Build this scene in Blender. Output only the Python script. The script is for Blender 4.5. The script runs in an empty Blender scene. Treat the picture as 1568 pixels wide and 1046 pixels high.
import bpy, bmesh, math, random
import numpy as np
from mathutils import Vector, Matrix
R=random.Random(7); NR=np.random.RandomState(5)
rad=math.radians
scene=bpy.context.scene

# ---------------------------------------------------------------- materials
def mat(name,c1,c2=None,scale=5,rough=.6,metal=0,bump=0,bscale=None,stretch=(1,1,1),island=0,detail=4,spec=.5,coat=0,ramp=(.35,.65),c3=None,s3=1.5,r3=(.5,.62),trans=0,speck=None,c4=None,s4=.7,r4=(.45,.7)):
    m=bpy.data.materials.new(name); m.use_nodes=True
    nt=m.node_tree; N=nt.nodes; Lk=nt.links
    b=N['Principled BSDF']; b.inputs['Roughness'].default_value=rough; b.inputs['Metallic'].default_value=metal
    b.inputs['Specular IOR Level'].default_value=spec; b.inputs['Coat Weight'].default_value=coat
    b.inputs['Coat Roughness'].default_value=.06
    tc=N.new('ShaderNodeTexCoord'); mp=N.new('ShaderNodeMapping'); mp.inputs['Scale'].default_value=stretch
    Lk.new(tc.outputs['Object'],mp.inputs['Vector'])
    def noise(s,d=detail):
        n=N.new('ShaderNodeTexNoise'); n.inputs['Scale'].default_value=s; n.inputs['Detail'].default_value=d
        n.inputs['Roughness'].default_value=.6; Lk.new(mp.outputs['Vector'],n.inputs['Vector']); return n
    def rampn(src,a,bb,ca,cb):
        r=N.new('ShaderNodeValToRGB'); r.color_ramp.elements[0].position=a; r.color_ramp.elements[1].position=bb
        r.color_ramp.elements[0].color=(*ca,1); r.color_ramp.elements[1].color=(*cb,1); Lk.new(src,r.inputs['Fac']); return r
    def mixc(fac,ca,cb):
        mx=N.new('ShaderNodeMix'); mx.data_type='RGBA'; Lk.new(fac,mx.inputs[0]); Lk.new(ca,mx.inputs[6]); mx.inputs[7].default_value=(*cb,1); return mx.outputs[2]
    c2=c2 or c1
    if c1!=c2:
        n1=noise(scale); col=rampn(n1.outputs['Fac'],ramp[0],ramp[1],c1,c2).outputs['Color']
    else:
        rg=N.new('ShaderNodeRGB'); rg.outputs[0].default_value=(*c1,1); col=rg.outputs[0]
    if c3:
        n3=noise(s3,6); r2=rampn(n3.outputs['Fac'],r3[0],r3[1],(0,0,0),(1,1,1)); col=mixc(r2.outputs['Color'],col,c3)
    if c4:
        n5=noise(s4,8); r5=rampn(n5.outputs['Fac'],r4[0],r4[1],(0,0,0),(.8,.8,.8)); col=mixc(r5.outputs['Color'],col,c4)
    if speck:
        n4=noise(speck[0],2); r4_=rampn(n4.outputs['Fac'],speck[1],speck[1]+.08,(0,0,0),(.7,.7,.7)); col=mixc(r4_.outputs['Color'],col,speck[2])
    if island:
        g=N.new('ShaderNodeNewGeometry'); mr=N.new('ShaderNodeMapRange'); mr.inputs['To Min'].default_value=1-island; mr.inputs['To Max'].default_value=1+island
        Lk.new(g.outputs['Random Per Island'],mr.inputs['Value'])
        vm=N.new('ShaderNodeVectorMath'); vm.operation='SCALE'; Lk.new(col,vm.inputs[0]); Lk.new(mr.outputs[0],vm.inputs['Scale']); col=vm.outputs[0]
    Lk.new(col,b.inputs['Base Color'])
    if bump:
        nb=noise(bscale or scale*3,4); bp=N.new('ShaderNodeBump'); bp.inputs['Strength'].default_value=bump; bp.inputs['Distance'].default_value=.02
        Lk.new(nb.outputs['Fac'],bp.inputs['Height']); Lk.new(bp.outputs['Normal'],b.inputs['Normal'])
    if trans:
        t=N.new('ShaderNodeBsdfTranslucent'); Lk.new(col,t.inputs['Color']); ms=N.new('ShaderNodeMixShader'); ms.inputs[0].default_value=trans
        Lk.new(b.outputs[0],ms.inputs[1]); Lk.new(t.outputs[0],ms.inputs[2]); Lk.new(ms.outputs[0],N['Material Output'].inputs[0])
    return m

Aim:
Lines from the beginning of the data above through the line containing "scene=bpy.context.scene" are to be returned exactly, and no others.

Final result:
Build this scene in Blender. Output only the Python script. The script is for Blender 4.5. The script runs in an empty Blender scene. Treat the picture as 1568 pixels wide and 1046 pixels high.
import bpy, bmesh, math, random
import numpy as np
from mathutils import Vector, Matrix
R=random.Random(7); NR=np.random.RandomState(5)
rad=math.radians
scene=bpy.context.scene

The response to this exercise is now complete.